19.04.2023

«В Кракове 1970-х поэзия Корнхаузера соседствовала с поздним творчеством Анны Свирщинской...»

153.

 С другим моим собеседником того вечера, Адамом Чернявским, мы тоже больше не встречались: мы с ним больше не совпадали в наши приезды в Польшу, а живет он в Англии. Он мой ровесник, ровесник польских поэтов «поколения 56». В Англии середина 50-х годов, сменившая годы холодной войны, тоже оказалась, как и наша оттепель, временем оживления литературной жизни тамошних молодых поляков. С 1955-го издавался в Лондоне журнал «Польский Меркурий», в 1958-м Чернявский был его редактором. Родился он в Варшаве, в 1939-м вместе со своими родителями оказался в восточной половине Польши, потом — дальше на востоке, прошел путь с армией Андерса из советской Средней Азии через Иран. Позже он рассказал об этом подробно в книге мемуарной прозы, а вкратце он рассказал нам об этом при первом же знакомстве в октябре 1979-го, в дни того съезда. Мы оказались рядом в варшавском театре, на спектакле «Трены» по Кохановскому, и в антракте разговорились, а в Кракове на банкете продолжили этот разговор. В Англии Чернявский преподавал философию, кажется, в Политехническом институте. Он много переводил на английский, особенно много — Ружевича, но также Херберта, Шимборскую, Ворошильского, поэтов Новой волны. А его стихи издавали время от времени в Польше, в 1982-м в Кракове издали его «Избранное», он прислал его вскоре нам в Москву.

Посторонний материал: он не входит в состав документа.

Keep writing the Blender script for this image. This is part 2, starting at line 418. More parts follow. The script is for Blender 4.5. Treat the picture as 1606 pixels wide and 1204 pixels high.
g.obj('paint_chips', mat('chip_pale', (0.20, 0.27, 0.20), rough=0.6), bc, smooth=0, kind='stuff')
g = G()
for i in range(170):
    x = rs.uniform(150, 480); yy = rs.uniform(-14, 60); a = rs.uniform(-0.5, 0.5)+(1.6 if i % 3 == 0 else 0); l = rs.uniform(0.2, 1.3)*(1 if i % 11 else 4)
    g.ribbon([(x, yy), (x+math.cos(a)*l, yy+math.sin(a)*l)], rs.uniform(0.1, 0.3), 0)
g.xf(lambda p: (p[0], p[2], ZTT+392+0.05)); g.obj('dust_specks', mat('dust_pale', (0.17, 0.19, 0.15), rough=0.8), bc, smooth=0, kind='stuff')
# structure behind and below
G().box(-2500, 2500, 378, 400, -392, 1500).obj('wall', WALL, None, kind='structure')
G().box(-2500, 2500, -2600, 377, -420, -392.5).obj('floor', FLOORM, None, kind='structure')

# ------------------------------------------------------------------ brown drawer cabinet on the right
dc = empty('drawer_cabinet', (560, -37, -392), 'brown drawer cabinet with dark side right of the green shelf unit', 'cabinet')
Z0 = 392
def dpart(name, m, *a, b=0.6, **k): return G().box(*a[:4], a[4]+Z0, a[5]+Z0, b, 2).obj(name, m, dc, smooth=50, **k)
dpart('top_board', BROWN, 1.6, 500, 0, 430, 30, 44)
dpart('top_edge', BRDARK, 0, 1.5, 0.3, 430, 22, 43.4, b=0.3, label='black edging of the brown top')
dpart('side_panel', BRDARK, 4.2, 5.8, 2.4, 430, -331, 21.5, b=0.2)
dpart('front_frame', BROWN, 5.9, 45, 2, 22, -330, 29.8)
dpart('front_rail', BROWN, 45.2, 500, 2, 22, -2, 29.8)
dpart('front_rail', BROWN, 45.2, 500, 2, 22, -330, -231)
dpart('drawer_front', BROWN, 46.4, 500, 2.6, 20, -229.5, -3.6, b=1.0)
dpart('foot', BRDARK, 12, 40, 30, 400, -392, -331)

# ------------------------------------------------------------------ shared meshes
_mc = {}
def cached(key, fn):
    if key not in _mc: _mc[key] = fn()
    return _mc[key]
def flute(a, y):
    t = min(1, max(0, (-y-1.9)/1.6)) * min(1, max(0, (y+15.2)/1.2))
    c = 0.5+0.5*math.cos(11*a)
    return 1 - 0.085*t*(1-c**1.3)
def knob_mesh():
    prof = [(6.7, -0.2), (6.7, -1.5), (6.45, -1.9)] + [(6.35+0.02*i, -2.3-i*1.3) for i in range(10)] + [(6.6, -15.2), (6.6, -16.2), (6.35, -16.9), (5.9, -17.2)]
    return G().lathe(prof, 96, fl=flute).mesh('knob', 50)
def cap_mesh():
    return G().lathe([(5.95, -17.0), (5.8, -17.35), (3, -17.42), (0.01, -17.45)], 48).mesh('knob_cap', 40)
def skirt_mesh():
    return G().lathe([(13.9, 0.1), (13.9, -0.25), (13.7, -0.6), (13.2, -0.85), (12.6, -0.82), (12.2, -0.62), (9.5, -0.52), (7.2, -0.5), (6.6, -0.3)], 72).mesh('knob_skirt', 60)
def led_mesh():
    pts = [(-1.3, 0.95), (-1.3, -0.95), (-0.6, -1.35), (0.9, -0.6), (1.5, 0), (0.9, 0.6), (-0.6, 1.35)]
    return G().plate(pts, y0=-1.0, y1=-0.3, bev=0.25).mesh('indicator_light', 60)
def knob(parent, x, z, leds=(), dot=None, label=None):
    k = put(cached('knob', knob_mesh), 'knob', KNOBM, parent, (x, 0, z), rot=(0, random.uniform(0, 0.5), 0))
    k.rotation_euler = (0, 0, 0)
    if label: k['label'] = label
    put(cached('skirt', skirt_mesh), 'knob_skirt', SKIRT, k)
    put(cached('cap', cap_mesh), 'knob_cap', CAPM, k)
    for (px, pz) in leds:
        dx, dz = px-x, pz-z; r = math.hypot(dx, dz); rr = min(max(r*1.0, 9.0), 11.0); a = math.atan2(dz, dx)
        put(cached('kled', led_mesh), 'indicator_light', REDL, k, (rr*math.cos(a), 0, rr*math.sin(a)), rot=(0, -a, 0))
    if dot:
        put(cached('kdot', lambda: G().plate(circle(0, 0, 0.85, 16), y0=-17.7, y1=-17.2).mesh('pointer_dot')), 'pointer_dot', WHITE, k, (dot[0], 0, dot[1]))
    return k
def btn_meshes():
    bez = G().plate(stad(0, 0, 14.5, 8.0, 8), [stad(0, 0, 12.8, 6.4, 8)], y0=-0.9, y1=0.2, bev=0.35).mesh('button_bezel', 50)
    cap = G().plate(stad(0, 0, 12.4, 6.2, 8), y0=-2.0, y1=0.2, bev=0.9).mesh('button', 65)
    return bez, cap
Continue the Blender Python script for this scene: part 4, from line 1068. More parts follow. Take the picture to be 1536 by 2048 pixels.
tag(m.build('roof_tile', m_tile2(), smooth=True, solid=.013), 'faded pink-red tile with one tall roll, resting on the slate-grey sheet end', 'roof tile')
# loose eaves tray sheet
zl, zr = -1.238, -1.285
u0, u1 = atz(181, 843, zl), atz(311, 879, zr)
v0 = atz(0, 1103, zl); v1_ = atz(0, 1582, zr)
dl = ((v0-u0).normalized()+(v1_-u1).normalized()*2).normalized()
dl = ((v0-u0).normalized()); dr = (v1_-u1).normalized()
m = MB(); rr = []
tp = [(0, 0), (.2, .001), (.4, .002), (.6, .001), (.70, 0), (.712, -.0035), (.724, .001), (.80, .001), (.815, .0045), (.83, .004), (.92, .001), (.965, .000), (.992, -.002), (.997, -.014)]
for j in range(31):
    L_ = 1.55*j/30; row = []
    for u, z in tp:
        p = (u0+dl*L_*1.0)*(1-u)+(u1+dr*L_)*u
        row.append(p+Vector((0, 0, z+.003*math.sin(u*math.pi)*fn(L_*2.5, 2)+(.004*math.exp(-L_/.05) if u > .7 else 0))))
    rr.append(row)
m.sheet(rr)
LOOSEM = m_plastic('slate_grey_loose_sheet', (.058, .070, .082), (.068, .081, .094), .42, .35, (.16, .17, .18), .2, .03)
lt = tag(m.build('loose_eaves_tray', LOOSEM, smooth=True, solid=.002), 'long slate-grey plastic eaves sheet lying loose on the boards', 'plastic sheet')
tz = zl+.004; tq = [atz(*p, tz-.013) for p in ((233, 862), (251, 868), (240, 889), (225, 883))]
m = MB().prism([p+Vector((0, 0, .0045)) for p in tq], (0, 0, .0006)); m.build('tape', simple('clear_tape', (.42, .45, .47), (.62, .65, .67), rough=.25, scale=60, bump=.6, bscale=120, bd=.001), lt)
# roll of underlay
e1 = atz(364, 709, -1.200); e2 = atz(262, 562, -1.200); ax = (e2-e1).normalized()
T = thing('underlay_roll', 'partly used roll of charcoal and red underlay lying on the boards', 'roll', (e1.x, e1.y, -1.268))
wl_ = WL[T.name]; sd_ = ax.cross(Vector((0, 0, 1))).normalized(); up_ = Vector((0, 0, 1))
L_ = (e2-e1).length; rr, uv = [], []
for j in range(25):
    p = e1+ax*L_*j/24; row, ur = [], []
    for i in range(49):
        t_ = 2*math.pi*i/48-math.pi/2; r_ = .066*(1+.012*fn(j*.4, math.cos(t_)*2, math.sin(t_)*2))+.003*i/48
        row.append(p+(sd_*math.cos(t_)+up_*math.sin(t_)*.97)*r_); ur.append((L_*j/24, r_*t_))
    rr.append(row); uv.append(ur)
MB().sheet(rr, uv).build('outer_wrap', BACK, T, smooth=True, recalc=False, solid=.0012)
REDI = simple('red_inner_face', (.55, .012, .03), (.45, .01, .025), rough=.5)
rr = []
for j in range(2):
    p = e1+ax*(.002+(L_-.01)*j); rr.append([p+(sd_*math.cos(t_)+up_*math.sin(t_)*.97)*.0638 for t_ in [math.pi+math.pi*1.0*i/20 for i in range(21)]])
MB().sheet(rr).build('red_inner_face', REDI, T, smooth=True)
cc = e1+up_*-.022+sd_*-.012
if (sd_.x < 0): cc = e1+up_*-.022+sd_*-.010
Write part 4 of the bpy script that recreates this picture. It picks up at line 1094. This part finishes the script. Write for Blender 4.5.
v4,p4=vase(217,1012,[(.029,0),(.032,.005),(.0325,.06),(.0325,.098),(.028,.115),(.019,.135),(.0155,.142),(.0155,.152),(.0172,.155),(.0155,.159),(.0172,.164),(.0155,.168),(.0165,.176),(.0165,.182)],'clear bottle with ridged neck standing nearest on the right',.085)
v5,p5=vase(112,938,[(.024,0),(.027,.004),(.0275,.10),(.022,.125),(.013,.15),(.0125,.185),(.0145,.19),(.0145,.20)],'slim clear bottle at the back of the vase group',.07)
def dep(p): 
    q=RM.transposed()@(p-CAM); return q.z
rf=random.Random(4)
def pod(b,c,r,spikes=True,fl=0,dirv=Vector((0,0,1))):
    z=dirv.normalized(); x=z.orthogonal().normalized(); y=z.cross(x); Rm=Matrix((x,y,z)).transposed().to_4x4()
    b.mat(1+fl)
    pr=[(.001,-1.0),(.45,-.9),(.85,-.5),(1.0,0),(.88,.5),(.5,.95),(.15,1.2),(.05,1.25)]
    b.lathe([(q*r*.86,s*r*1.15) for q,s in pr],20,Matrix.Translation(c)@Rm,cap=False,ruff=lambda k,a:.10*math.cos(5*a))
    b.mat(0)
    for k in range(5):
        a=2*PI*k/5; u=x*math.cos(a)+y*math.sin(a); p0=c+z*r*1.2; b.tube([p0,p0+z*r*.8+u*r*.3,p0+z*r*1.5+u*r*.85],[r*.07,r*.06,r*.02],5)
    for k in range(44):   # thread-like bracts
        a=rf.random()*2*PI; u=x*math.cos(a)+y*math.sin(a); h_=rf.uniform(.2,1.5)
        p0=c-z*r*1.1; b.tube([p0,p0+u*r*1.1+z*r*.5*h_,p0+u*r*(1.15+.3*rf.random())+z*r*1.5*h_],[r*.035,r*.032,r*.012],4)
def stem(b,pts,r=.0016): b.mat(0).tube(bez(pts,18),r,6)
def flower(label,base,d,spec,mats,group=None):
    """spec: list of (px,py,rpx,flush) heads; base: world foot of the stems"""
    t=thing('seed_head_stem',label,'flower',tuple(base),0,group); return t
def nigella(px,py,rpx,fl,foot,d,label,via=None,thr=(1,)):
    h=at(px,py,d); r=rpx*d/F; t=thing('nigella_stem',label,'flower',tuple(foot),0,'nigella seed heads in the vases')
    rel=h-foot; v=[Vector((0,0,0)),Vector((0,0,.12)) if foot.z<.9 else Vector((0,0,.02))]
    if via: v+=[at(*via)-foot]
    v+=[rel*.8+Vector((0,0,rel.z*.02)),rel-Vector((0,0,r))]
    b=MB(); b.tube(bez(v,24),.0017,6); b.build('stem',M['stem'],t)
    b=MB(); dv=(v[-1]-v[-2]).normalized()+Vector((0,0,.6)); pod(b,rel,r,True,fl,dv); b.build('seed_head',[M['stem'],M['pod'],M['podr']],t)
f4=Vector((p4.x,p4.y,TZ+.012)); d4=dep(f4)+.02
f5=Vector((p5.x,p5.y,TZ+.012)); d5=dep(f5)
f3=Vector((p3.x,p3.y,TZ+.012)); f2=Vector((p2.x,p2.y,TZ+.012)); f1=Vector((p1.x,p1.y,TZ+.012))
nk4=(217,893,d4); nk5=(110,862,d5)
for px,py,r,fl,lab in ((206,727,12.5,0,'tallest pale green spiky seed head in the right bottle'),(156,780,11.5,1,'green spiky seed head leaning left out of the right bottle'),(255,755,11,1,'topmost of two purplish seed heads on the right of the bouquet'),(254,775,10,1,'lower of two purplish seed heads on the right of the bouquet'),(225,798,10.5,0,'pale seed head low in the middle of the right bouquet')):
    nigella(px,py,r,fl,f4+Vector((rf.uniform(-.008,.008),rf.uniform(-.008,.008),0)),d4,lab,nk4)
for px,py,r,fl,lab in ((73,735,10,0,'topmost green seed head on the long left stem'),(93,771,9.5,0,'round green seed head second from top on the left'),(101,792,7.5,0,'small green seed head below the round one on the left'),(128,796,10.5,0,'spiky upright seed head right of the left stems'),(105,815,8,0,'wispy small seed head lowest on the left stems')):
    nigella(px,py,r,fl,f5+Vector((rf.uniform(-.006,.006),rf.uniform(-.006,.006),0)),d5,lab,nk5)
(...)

Еще одного польского поэта, живущего в Англии, но издающего свои стихи в Польше, мы встретили в Варшаве в 1986-м. Это был Болеслав Таборский. Он постарше, 1927 года рождения, участвовал в Варшавском восстании, был потом в немецком лагере для военнопленных, затем уехал в Англию. Он тоже был в 50-х годах членом редколлегии лондонского журнала «Польский Меркурий». С 1958-го публикует в Польше свои книги стихов. Несколько книг подарил нам.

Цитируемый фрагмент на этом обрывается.